Sanchez later told police investigators that his wife took the marijuana out of his police vehicle while he was sleeping. In a subsequent interview, he admitted he got the marijuana out of the car himself and put it in the brownie mix, police said.
His wife also was not charged.
Another article is below.
Trooper still on the job after crash
Report alleges he may have been drunk at time of incident
BY IAN C. STOREYMeder TRAVERSE CITY — A state police trooper allegedly had been drinking alcohol the night he smashed his personal vehicle into a utility pole and fled the scene on foot.
But David Maurice Meder, of Traverse City, a trooper at the Traverse City post, remains on active duty since the May 18 crash, despite pleading guilty to a misdemeanor offense.
Meder, 46, a trooper since 1989, awaits sentencing June 19 after pleading guilty to misdemeanor charges of failure to report an accident and failure to report an accident to fixtures.
Meder lost control of his Chevrolet Suburban the evening of May 18 on Peninsula Drive near McKinley Road, crashed into an utility pole and landed 40 feet off the road.
Grand Traverse County sheriff’s deputies responded to the crash call just before 11 p.m., but when officers arrived no one was in the Suburban.
Inside Meder’s unlocked vehicle, deputies seized a Michigan State Police uniform, two loaded handguns and Meder’s photo identification and badge.
Meder lives about four miles from the crash site, and deputies went there an hour later but said no one was home at the time, according to police reports.
The sheriff’s report alleged Meder consumed alcohol in Brady’s Bar in Traverse City before the crash. He was not charged with an alcohol-related offense.
A bar employee said Meder appeared “to be intoxicated just prior to the crash” and drank “quite a bit of alcohol,” according to police reports.
State police Traverse City post commander Lt. William Elliott, who informed sheriff’s officials of Meder’s whereabouts the next day, said Meder remains on the job.
“All I can tell you is that decision was made above me,” said Elliott. “When I asked the question I was told that he would continue to work.”
Elliot said Meder is on a previously scheduled vacation. He could not be reached for comment.
Capt. Tim Rod, who commands the state police 7th District headquarters, said the decision to keep Meder on active duty was made according to policies and “guidance” from MSP’s human resources department.
“That is the guidance they gave us until we can complete our internal investigation,” he said. “We do not begin the internal side until the criminal side is done because of the potential of interfering with a criminal case.”
Elliott and MSP Detective Sgt. Mark Harris went to Meder’s home the morning of May 19 after Elliott received word from Lansing that sheriff’s officials had run the numbers from one of Meder’s firearms through a state database.
Elliott would not comment on what Meder told him after the accident.
“I can’t talk to you about that,” he said. “The criminal case has not been officially adjudicated, and there is an internal investigation.”

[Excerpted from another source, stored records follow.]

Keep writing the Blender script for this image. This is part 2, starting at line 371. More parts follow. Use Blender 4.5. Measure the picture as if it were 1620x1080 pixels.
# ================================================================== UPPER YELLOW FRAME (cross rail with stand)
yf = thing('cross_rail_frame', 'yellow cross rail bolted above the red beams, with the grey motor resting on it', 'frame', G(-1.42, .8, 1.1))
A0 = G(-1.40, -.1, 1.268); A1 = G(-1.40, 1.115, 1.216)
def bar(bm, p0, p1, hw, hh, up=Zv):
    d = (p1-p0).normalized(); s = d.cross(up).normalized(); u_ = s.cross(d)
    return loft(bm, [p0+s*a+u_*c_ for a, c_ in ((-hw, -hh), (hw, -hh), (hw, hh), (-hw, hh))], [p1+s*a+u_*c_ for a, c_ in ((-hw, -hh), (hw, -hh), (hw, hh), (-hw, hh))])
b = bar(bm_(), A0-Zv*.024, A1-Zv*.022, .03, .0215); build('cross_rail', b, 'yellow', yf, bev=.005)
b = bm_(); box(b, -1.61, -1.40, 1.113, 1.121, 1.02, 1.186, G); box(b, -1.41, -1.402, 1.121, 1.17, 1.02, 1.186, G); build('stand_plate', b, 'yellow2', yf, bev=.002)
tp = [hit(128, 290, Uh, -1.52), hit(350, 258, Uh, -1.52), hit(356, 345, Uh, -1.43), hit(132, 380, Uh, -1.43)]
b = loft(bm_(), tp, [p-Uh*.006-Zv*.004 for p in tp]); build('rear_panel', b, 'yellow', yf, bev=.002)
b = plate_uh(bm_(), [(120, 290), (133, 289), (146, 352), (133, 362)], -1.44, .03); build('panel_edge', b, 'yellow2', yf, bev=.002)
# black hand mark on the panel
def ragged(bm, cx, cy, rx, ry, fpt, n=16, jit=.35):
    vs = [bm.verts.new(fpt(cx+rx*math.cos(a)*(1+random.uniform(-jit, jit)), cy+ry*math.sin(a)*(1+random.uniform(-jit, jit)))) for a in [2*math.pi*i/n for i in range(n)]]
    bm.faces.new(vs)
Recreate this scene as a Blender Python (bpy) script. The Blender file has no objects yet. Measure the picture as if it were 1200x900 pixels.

Meder initially refused to cooperate with sheriff’s investigators the morning after the crash and told a sheriff’s lieutenant, “I don’t have anything to say to you,” according to police reports.
Meder also allegedly told Elliott he had been at home when the accident occurred, but later Meder filed a written statement admitting his involvement.
“I was driving home from Traverse City on Peninsula Drive when I lost control of my vehicle rolling it over,” the May 19 statement read. “Although somewhat dazed, but physically OK, I decided to walk home.”
Grand Traverse County Prosecutor Alan Schneider said he could not charge Meder with an alcohol-related offense without blood-alcohol test results or other “independent evidence.”
“There would have been no way to bring those charges,” he said.
Meder faces up to 90 days in jail and a $100 fine on the two misdemeanors.
Schneider said he was satisfied that sheriff’s officials did what they could to investigate.
“We regularly have collisions where people fail to report and we suspect they are intoxicated or something else,” he said. “It happens, but I would say both the sheriff’s department, in cooperation with the state police command, did a thorough investigation.”



Needless to say, this makes me sick.